# PROBLEM STATEMENT
Only the lines from the start of the material through the line containing "COL = S.collection" are to be extracted, exactly as they appear.

# MATERIAL
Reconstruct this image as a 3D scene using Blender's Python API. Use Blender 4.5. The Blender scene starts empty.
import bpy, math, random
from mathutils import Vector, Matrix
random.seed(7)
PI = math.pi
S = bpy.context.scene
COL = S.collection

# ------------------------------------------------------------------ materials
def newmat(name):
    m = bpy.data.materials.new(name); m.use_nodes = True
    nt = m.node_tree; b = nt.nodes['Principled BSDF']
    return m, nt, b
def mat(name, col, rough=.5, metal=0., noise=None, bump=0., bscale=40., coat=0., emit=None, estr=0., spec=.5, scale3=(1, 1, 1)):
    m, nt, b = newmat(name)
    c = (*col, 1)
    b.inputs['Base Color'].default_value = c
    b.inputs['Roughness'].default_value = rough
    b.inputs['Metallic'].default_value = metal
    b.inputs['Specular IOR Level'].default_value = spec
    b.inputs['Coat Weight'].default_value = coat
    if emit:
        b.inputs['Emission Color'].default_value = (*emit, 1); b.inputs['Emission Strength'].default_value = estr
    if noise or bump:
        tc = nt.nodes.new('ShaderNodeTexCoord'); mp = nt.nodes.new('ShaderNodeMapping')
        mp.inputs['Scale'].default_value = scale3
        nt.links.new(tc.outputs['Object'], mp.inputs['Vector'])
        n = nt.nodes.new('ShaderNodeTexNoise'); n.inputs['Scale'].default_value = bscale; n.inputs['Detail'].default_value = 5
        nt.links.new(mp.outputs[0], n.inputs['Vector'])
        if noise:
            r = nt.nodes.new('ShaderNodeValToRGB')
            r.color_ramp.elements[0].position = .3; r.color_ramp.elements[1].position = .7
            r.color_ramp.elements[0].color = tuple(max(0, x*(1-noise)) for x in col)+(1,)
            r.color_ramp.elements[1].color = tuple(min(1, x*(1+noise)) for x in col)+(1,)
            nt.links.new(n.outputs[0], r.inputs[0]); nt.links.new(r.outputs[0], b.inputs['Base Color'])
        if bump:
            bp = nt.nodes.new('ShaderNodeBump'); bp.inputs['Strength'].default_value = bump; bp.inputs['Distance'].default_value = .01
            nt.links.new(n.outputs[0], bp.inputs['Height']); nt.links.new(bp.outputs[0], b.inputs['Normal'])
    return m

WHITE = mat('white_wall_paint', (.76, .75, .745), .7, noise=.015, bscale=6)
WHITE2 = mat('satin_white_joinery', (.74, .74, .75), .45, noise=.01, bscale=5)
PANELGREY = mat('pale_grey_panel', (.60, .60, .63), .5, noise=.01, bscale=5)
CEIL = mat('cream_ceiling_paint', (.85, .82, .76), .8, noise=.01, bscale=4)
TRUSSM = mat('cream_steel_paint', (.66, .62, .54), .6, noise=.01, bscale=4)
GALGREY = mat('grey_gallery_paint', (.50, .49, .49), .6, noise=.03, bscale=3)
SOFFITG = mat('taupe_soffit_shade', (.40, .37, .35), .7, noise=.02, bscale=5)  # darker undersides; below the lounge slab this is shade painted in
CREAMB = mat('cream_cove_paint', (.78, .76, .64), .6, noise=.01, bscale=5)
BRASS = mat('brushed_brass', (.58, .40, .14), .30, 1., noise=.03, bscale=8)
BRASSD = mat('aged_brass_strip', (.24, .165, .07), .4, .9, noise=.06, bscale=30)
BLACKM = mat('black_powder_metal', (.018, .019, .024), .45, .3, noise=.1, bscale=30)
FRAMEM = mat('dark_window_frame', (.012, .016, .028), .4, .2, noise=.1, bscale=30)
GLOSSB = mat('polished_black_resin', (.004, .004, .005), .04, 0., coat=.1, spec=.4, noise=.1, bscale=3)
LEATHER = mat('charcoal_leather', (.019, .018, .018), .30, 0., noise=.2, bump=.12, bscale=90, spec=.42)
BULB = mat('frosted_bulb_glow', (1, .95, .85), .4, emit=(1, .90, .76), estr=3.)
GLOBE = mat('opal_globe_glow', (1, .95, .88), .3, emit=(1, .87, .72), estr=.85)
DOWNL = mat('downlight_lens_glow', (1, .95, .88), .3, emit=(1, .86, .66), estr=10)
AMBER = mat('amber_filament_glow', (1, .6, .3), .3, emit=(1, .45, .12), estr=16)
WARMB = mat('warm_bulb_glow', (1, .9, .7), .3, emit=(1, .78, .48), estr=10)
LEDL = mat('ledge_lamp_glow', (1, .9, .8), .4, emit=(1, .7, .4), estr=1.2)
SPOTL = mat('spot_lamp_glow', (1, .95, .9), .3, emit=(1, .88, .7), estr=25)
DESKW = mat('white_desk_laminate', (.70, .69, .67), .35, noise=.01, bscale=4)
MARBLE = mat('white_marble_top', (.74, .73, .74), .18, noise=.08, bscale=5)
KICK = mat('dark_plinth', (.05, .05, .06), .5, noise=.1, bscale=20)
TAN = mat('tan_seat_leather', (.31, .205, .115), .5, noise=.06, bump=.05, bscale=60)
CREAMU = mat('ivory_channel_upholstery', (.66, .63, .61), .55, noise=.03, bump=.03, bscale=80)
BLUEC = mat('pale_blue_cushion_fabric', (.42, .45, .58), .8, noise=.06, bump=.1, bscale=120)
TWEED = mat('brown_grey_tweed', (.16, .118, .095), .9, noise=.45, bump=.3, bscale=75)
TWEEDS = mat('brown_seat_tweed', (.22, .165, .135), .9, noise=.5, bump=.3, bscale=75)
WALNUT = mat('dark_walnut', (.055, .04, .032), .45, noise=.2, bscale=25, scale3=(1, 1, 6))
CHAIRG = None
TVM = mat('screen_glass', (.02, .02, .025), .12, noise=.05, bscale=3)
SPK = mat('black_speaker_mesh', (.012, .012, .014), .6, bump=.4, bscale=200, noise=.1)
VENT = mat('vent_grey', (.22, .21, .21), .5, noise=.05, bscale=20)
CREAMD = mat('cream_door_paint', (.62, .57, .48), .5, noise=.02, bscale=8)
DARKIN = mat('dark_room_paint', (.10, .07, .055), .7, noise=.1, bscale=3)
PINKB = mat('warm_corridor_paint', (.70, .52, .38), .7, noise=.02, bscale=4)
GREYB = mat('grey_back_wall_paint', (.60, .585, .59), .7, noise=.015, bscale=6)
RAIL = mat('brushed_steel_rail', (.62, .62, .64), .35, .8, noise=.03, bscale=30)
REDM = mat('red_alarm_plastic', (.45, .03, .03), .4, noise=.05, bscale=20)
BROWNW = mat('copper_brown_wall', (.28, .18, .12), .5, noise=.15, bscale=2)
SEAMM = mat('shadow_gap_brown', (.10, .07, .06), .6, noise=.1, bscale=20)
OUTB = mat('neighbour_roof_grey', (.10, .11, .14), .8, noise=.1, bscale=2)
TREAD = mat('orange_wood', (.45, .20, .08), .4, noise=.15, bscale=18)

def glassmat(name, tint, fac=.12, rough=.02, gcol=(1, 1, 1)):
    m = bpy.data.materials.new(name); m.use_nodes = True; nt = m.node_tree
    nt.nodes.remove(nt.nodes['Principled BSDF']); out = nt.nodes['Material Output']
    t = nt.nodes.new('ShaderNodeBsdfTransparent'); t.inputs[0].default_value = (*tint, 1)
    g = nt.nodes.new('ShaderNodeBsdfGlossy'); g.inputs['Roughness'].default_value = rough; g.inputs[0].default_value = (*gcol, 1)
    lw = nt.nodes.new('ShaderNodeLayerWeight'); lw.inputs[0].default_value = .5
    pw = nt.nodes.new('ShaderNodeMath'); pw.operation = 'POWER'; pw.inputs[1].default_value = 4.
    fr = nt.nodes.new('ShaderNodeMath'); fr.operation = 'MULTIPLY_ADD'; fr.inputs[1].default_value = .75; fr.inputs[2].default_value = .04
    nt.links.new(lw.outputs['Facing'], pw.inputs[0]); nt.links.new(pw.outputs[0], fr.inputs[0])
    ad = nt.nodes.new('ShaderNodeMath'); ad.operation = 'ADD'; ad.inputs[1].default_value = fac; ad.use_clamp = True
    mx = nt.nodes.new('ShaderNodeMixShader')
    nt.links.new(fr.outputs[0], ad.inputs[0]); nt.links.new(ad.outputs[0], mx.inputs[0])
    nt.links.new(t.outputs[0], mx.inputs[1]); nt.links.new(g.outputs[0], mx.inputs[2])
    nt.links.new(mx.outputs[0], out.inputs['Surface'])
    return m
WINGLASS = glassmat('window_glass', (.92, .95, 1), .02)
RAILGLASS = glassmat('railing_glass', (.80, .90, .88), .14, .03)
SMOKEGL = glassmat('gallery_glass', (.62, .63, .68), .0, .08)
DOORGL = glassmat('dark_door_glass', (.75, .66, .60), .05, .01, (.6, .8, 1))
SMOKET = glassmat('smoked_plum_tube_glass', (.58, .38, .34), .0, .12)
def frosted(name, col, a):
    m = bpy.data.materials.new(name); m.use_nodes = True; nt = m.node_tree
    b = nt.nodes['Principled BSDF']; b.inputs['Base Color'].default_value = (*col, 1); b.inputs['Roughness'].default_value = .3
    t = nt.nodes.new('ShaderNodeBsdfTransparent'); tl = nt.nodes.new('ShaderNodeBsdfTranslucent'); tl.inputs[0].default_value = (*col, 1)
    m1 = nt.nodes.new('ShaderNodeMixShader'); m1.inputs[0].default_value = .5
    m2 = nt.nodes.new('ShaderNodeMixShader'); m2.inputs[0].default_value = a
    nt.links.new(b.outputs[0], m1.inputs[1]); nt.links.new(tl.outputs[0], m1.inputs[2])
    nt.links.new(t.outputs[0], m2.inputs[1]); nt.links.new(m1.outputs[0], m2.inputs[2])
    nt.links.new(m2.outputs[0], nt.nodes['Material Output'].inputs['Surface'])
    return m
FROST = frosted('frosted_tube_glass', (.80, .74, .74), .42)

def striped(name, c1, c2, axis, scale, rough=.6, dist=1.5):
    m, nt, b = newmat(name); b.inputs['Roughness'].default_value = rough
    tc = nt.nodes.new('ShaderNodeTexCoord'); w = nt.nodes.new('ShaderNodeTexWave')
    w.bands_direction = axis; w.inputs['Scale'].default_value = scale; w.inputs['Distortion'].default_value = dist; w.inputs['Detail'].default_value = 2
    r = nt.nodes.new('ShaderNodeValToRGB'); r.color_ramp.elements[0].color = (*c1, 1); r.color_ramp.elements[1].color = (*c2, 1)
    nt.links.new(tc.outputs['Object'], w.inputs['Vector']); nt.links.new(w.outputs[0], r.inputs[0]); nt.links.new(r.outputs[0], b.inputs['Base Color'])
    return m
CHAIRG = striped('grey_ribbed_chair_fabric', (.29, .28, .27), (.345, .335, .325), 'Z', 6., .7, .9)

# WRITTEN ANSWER
Reconstruct this image as a 3D scene using Blender's Python API. Use Blender 4.5. The Blender scene starts empty.
import bpy, math, random
from mathutils import Vector, Matrix
random.seed(7)
PI = math.pi
S = bpy.context.scene
COL = S.collection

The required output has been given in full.